- [WORK INSTRUCTIONS] Reproduce every line in the listing that contains the word "scene".

○ ○ ○ ○ ○ ○ ○

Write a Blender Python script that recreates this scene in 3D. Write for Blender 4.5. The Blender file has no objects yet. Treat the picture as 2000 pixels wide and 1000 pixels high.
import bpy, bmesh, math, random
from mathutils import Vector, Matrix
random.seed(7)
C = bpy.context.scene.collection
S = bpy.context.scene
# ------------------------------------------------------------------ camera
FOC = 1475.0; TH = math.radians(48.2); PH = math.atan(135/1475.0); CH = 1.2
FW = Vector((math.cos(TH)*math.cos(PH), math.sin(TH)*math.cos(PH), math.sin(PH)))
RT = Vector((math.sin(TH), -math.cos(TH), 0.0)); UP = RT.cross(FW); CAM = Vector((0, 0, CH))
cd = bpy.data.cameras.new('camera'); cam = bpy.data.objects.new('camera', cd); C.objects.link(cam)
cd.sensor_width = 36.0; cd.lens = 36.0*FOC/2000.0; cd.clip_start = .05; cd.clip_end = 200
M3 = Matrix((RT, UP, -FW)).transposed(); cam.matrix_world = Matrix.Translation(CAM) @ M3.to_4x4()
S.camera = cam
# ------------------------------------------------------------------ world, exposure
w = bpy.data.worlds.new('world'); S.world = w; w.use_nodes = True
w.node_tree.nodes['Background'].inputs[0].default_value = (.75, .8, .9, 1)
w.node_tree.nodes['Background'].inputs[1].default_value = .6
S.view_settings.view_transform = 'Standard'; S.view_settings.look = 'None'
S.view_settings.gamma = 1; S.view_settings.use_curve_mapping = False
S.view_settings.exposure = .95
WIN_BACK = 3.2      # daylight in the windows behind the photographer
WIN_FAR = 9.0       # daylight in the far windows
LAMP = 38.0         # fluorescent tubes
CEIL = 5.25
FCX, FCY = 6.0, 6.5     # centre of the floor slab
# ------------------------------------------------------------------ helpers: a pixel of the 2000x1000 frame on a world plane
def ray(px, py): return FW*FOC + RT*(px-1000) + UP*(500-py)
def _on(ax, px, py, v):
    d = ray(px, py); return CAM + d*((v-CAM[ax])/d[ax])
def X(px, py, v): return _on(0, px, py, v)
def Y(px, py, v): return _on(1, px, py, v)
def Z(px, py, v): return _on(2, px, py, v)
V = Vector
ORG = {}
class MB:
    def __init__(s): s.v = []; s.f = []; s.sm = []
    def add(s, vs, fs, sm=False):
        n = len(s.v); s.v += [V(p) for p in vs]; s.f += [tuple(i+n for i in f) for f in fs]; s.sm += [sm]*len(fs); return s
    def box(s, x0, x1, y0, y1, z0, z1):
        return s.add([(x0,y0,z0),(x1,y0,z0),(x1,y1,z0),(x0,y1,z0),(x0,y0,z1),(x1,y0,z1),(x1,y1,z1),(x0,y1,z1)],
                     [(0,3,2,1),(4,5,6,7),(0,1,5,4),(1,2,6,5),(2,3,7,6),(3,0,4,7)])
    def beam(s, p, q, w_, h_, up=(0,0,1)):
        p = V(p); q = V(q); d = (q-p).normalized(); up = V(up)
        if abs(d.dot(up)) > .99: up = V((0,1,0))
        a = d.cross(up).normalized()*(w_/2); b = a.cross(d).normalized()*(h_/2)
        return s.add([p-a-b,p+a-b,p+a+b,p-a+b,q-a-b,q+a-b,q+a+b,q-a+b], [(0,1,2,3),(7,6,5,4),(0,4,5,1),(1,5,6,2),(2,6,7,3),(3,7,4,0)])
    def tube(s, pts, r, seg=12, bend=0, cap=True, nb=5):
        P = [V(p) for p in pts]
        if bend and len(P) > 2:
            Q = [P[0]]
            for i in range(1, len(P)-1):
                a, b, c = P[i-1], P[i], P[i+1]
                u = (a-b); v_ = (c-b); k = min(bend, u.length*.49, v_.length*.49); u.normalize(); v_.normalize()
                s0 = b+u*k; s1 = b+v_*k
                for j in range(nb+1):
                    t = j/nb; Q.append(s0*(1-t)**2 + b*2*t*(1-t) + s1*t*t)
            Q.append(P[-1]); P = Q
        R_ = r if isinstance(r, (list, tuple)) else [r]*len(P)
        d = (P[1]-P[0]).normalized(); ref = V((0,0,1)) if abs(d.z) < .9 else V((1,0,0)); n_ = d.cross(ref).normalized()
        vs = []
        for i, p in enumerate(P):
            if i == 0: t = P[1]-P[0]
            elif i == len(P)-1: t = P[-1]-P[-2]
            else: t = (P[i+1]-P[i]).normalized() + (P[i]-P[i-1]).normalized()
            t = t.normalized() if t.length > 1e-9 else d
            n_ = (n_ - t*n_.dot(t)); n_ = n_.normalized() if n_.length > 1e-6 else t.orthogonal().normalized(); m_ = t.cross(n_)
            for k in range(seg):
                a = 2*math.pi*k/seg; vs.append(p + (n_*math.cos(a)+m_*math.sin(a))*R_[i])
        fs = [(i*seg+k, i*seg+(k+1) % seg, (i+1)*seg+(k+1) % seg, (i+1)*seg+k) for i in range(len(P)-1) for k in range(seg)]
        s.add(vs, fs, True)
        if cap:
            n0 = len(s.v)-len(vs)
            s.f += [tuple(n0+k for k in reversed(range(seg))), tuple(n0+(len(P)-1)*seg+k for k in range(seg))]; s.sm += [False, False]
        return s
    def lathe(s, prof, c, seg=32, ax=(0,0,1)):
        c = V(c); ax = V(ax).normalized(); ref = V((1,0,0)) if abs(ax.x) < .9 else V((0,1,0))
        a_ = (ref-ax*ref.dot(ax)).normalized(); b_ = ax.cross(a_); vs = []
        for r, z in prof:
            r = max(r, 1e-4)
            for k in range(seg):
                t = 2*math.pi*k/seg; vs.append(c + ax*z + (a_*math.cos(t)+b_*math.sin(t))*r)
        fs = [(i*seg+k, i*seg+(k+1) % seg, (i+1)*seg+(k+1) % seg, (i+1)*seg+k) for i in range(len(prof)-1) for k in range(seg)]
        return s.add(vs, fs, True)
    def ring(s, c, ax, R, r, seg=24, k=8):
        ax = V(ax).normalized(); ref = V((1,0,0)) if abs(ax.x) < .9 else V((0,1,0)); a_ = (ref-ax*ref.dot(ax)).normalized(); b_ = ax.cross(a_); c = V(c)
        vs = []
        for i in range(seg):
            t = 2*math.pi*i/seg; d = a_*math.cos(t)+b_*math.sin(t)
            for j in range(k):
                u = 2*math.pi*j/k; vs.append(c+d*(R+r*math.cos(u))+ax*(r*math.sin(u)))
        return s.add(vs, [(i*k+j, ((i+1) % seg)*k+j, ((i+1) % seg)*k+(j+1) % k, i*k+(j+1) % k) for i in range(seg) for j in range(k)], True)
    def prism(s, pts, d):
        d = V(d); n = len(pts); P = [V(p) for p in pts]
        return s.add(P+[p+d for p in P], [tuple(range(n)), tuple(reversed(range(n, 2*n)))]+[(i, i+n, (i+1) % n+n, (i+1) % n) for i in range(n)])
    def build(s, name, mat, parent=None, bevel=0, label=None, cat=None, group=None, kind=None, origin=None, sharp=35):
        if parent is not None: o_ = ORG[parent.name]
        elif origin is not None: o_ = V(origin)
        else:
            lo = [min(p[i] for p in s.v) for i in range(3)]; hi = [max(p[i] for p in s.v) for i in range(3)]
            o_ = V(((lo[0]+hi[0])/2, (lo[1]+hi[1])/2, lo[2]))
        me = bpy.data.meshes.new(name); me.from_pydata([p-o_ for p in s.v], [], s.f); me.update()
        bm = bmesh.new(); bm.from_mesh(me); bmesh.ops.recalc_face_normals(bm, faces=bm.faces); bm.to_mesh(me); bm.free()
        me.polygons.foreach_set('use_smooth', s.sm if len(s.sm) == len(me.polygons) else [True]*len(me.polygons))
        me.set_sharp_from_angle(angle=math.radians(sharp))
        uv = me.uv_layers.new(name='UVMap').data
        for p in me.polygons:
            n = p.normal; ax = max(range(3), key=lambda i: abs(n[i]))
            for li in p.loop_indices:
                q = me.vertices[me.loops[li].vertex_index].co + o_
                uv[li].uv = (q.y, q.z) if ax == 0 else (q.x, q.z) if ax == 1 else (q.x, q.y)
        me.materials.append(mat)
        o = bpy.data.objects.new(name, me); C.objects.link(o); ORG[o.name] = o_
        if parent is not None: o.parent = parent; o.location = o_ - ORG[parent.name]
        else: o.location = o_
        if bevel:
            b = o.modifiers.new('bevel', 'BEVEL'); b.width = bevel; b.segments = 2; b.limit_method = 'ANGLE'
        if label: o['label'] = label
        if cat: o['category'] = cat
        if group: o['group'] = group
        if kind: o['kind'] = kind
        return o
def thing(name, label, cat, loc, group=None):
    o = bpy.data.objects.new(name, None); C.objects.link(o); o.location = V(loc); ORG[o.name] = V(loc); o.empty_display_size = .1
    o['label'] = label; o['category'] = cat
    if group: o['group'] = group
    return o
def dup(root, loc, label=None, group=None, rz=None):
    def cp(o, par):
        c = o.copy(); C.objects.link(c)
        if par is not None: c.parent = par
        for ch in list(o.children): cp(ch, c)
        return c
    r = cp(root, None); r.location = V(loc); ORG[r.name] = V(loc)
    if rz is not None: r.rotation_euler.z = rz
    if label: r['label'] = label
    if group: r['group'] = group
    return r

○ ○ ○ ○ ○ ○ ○

- [RESPONSE TO THE EXERCISE]
Write a Blender Python script that recreates this scene in 3D. Write for Blender 4.5. The Blender file has no objects yet. Treat the picture as 2000 pixels wide and 1000 pixels high.
C = bpy.context.scene.collection
S = bpy.context.scene